Short Term 12
Directed by Destin Cretton
In cinemas now
One of the films that should get a couple of Oscar nominations this year is Short Term 12. But it won’t. It's too honest and unsentimental in the way that it deals with the issue of teenagers and their isolation. It is a quiet film which with a stong voice.
The film is set largely in a foster care institution for abused, broken and adrift teenagers. The carers who look after them try to work with the kids to give them an understanding of how to relate to each other and the world they have to go out into.
One of the supervisors is Grace, in her 20s and not much older than some of the kids. She is also in a relationship with Mason, one of the other care givers.
Grace and the staff have a fragile and tense relationship with the kids they are trying to help negotiating the tensions in their work lives as well as their personal lives.

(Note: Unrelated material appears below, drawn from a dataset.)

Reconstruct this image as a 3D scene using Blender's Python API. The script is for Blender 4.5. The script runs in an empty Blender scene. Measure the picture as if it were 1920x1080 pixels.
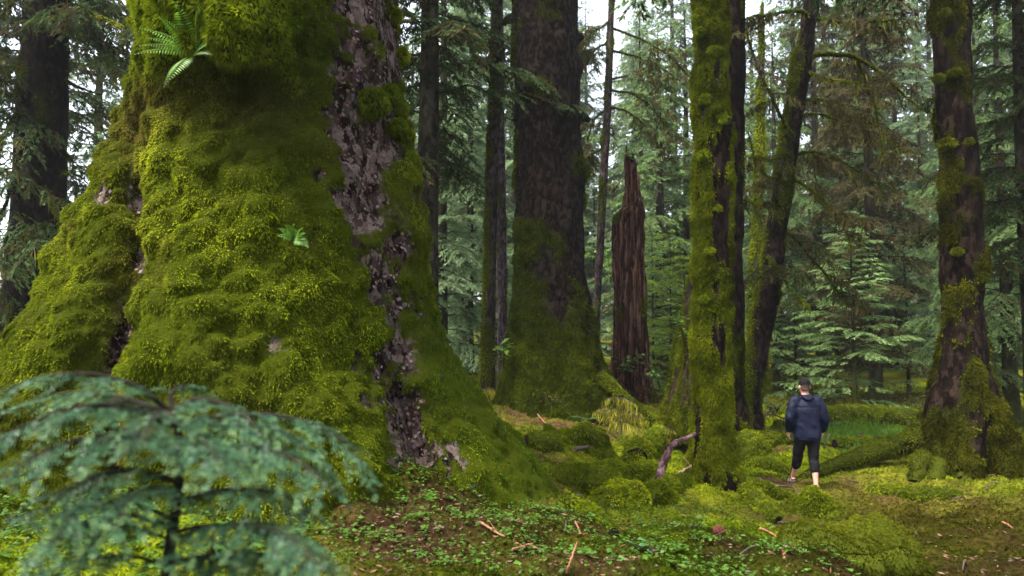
import bpy, math, random
import numpy as np
from mathutils import Vector

# ------------------------------------------------------------------ camera, sky, sun, exposure
SC = bpy.context.scene
CAMZ, PITCH, FPX = 2.65, math.radians(3.58), 1280.0
cam_d = bpy.data.cameras.new('camera')
cam = bpy.data.objects.new('camera', cam_d)
SC.collection.objects.link(cam)
cam.location = (0, 0, CAMZ)
cam.rotation_euler = (math.pi / 2 + PITCH, 0, 0)
cam_d.lens = 24.0
cam_d.sensor_width = 36.0
cam_d.clip_start = 0.05
cam_d.clip_end = 2000
cam_d.dof.use_dof = True
cam_d.dof.focus_distance = 8.5
cam_d.dof.aperture_fstop = 1.7
SC.camera = cam

SUN_EL, SUN_AZ = math.radians(64), math.radians(-122)       # azimuth measured from +Y towards +X
world = bpy.data.worlds.new('World')
SC.world = world
world.use_nodes = True
wn = world.node_tree
wn.nodes.clear()
w_out = wn.nodes.new('ShaderNodeOutputWorld')
w_bg = wn.nodes.new('ShaderNodeBackground')
w_sky = wn.nodes.new('ShaderNodeTexSky')
w_sky.sky_type = 'NISHITA'
w_sky.sun_disc = False
w_sky.sun_elevation = SUN_EL
w_sky.sun_rotation = SUN_AZ
w_sky.dust_density = 4.0
w_sky.air_density = 1.0
w_bw = wn.nodes.new('ShaderNodeHueSaturation')              # overcast: cloud greys out the blue
w_bw.inputs['Saturation'].default_value = 0.42
wn.links.new(w_sky.outputs[0], w_bw.inputs['Color'])
wn.links.new(w_bw.outputs[0], w_bg.inputs['Color'])
wn.links.new(w_bg.outputs[0], w_out.inputs['Surface'])
w_bg.inputs['Strength'].default_value = 0.088

sun_d = bpy.data.lights.new('sun', 'SUN')
sun_d.energy = 1.5
sun_d.angle = math.radians(14)
sun_d.color = (1.0, 0.95, 0.86)
sun = bpy.data.objects.new('sun', sun_d)
SC.collection.objects.link(sun)
sd = Vector((math.sin(SUN_AZ) * math.cos(SUN_EL), math.cos(SUN_AZ) * math.cos(SUN_EL), math.sin(SUN_EL)))
sun.rotation_euler = sd.to_track_quat('Z', 'Y').to_euler()
sun.location = sd * 50

SC.view_settings.view_transform = 'Standard'
SC.view_settings.look = 'None'
SC.view_settings.gamma = 1
SC.view_settings.exposure = 3.0
SC.render.engine = 'CYCLES'
cy = SC.cycles
cy.max_bounces = 6
cy.diffuse_bounces = 3
cy.glossy_bounces = 2
cy.transmission_bounces = 3
cy.transparent_max_bounces = 4
cy.volume_bounces = 0
cy.use_denoising = True
cy.sample_clamp_indirect = 6

HAZE = 0.00036

# ------------------------------------------------------------------ numeric helpers
def vn(P, seed=0):
    P = np.asarray(P, float)
    I = np.floor(P).astype(np.int64)
    f = P - I
    u = f * f * (3 - 2 * f)
    I = I.astype(np.uint32)
    sx = np.uint32((seed * 7919 + 13) & 0xffffffff)
    def h(a, b, c):
        n = ((I[:, 0] + np.uint32(a)) * np.uint32(73856093)) ^ ((I[:, 1] + np.uint32(b)) * np.uint32(19349663)) \
            ^ ((I[:, 2] + np.uint32(c)) * np.uint32(83492791)) ^ sx
        n = (n ^ (n >> np.uint32(13))) * np.uint32(1274126177)
        n = (n ^ (n >> np.uint32(15))) * np.uint32(2246822519)
        n = n ^ (n >> np.uint32(16))
        return n / 4294967295.0 * 2 - 1
    x, y, z = u[:, 0], u[:, 1], u[:, 2]
    a = h(0, 0, 0) * (1 - x) + h(1, 0, 0) * x
    b = h(0, 1, 0) * (1 - x) + h(1, 1, 0) * x
    c = h(0, 0, 1) * (1 - x) + h(1, 0, 1) * x
    d = h(0, 1, 1) * (1 - x) + h(1, 1, 1) * x
    return (a * (1 - y) + b * y) * (1 - z) + (c * (1 - y) + d * y) * z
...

Much of the film centres around Grace's relationship with a new inmate, Jayden, whom she tries to help, discovering that the troubled teen is experiencing the same sort of disturbing childhood that Grace had as a teenager herself.

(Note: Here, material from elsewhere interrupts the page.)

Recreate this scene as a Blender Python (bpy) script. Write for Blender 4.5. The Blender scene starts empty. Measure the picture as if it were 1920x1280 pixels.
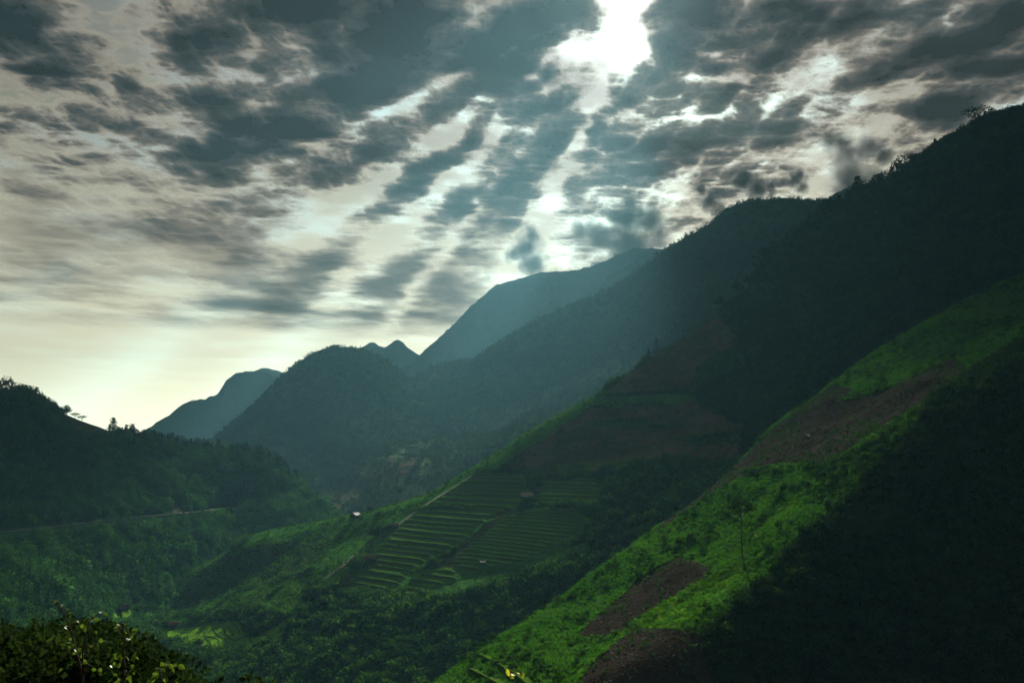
import bpy, math, random
import numpy as np
from mathutils import Vector, Matrix

random.seed(7)
RNG = np.random.default_rng(7)
scene = bpy.context.scene
COL = scene.collection

# ------------------------------------------------------------------ camera
W0, H0, FOC, YH = 1920.0, 1280.0, 1660.0, 860.0
TH = math.atan((YH - H0 / 2) / FOC)
cam_d = bpy.data.cameras.new('camera')
cam_d.sensor_width = 36.0
cam_d.lens = FOC / W0 * 36.0
cam_d.clip_start = 0.1
cam_d.clip_end = 80000.0
cam = bpy.data.objects.new('camera', cam_d)
COL.objects.link(cam)
cam.rotation_euler = (math.pi / 2 + TH, 0, 0)
scene.camera = cam

FWD = np.array([0, math.cos(TH), math.sin(TH)])
UPV = np.array([0, -math.sin(TH), math.cos(TH)])

def ray(px, py):
    return FWD + np.array([1.0, 0, 0]) * ((px - W0 / 2) / FOC) + UPV * ((H0 / 2 - py) / FOC)

def at(px, py, d):
    r = ray(px, py)
    return r * (d / r[1])

def project(P):
    P = np.asarray(P, float)
    z = P @ FWD
    z = np.where(z < 0.5, 0.5, z)
    return W0 / 2 + P[..., 0] / z * FOC, H0 / 2 - (P @ UPV) / z * FOC

# ------------------------------------------------------------------ sun, sky, exposure
SUN_DIR = ray(1205, -25)
SUN_DIR = SUN_DIR / np.linalg.norm(SUN_DIR)
SUN_EL = math.asin(SUN_DIR[2])
SUN_AZ = math.atan2(SUN_DIR[0], SUN_DIR[1])
sd = bpy.data.lights.new('sun', 'SUN')
sd.energy = 5.0
sd.angle = math.radians(0.6)
sd.color = (1.0, 0.93, 0.80)
sun = bpy.data.objects.new('sun', sd)
COL.objects.link(sun)
sun.rotation_euler = Vector(SUN_DIR).to_track_quat('Z', 'Y').to_euler()

scene.view_settings.view_transform = 'Standard'
scene.view_settings.look = 'None'
scene.view_settings.exposure = 0.52
scene.view_settings.gamma = 1.0
scene.view_settings.use_curve_mapping = False
cy = scene.cycles
cy.use_denoising = True
cy.max_bounces = 2
cy.diffuse_bounces = 1
cy.glossy_bounces = 1
cy.transmission_bounces = 3
cy.volume_bounces = 0
cy.transparent_max_bounces = 24
cy.caustics_reflective = False
cy.caustics_refractive = False
cy.sample_clamp_indirect = 4.0
cy.use_adaptive_sampling = True
cy.adaptive_threshold = 0.02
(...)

There are other teenagers in the institution who have to negotiate own personal problems such as Marcus, who is coming up to his 18th birthday and able to leave but ambivalent about his freedom and life in the big world.
The film tells a few simple tales about relationships that are stark reminders of the demands that life places on young people. Their lives are exposed without sensationalism in simply observed encounters. People talking to each other in tense, often monosyllabic conversations that slowly reveal fragments of character and emotion.
At times the film looks and sounds like a documentary and throughout there is a sense that these are true stories being enacted by real people.
Grace, played by Brie Larson, is a brilliant and naturalistic study of a young woman having to confront and work through her own personal issues while trying to help other equally flawed children in her care.